Remember not to overuse parenthesis, which can create unclear prose or choppy sentence structures. Making sure your reader knows the purpose of your writing is essential; proper punctuation can help with that.

Parentheses Rule #1: Only Use Parentheses with Nonessential Information

The Information within your parentheses should be able to be removed without changing the meaning of the sentence.

For example:

  • Ana completed her essay (it took much less time than she expected) and thus could go to the movies with her friends.
  • I felt it was necessary to attend the school board meeting. (We were exhausted by not having any feedback.) Unfortunately, our concerns fell on deaf ears.

Parentheses Rule #2: Use Parentheses to Offset Numbers and Letters that Represent a Date or a List.
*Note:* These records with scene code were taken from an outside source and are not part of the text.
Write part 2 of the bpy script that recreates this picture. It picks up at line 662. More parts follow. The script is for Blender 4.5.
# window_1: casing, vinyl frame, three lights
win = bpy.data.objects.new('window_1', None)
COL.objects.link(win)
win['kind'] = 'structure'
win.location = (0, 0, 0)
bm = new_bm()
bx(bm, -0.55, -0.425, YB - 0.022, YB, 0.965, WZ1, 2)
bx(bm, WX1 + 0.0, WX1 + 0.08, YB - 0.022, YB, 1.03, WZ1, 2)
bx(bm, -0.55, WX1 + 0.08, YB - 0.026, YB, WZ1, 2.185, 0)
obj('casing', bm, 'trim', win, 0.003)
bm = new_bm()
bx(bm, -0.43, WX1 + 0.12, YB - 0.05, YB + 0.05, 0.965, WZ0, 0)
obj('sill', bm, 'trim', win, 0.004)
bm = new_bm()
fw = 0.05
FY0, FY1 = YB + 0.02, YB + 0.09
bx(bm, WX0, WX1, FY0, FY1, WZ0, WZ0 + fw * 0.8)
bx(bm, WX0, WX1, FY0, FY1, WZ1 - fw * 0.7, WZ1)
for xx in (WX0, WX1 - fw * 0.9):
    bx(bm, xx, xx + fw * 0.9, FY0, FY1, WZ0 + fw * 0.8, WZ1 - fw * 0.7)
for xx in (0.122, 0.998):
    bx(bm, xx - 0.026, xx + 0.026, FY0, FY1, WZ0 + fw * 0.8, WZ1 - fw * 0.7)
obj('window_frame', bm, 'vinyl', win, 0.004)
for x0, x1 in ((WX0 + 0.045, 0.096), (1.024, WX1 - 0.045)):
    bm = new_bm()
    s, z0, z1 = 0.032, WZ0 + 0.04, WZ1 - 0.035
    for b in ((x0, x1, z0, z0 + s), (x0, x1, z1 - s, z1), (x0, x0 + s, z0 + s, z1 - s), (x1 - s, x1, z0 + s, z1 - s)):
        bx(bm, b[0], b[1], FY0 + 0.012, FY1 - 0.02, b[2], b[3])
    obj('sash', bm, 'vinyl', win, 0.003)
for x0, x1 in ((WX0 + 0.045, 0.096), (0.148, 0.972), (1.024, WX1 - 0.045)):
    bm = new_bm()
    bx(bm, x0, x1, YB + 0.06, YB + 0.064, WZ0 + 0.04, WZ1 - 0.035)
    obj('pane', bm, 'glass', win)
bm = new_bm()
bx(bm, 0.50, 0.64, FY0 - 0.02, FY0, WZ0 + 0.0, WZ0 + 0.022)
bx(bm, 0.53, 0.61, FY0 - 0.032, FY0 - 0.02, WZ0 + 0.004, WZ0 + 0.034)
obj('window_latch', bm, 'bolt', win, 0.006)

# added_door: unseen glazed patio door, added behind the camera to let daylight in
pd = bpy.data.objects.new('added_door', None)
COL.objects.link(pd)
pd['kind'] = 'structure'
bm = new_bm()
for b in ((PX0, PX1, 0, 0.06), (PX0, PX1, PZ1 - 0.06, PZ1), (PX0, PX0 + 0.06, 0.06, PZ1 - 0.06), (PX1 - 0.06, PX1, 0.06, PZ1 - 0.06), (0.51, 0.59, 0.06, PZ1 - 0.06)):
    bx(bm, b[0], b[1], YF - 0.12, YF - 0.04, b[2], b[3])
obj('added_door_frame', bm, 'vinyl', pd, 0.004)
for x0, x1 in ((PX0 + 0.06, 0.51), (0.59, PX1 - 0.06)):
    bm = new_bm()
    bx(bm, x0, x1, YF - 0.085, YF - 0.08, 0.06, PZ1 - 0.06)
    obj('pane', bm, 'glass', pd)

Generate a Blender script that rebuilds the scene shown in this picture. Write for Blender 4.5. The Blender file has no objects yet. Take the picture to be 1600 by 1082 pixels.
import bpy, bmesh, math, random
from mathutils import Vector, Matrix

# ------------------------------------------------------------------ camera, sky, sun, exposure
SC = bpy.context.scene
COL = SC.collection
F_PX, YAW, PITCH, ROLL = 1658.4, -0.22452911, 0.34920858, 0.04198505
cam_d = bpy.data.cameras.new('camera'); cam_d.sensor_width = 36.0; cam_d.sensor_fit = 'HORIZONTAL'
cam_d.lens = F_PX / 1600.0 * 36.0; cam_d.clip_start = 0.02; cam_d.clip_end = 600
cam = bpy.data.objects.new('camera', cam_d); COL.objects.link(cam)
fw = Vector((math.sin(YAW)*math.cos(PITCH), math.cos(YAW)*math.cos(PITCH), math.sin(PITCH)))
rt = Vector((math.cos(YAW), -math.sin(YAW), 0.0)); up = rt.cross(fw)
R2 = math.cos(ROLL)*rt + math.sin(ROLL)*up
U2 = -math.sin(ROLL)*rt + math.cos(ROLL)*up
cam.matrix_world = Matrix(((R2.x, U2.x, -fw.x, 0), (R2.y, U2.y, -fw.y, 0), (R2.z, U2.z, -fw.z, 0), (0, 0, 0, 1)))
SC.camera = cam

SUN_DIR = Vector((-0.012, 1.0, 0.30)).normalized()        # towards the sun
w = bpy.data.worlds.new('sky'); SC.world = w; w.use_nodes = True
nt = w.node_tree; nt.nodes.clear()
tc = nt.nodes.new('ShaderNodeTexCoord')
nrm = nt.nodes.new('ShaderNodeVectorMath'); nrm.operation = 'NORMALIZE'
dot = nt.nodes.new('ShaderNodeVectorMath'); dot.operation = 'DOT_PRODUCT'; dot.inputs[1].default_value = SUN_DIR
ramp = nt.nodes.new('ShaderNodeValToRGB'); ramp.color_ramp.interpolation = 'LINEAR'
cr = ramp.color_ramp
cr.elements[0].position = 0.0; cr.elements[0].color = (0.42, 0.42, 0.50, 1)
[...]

Parenthesis can be used to help offset the dates, clarification, or a series of items in a list. This helps organize a sentence and makes it easier for your reader to follow.

For example:

  • The Civil War (1861-1965) was a long, bloody period in American History.
  • Please bring your twenty dollars ($20) for exam enrollment to school tomorrow.
  • I need you to (a) sit up, (b) pay attention, and (c) keep your mouth shut.

Parentheses Exclamation and Question Mark Rule

When an exclamation or question interrupts is offset in parentheses within a complete sentence, always place your end mark before the closing parenthesis. You also must capitalize the first word after the beginning parenthesis because it is considered an entire sentence.

For example:

  • My little league baseball team (I still cannot believe they chose me as a coach!) will attend the Major League playoffs this year.
  • The new house we bought (Are the neighbors still unaware that we moved in?) is located at the end of a cul-de-sac with a beautiful lake view.

Parentheses Comma Rule

Commas with parenthesis rules are also important to understand, but luckily they are also easy to apply. Simply remember to place a comma after the closing parenthesis to join two independent clauses together.

For example:

  • His batting average was the best on the team (he worked hard through the off season), and a local University was scouting him.

Let’s Review

Parentheses are used to offset nonessential information within a complete sentence. They should never be overused but can help add clarity or detail to your sentence’s purpose. When you use them, be sure to punctuate them correctly.

Periods belong inside – or before the end parenthesis when the parenthesis contains a complete sentence – and is placed between two other complete sentences that end in periods. Periods belong outside, or after the end parenthesis, when the parenthetical material is located at the end of the sentence it is included in.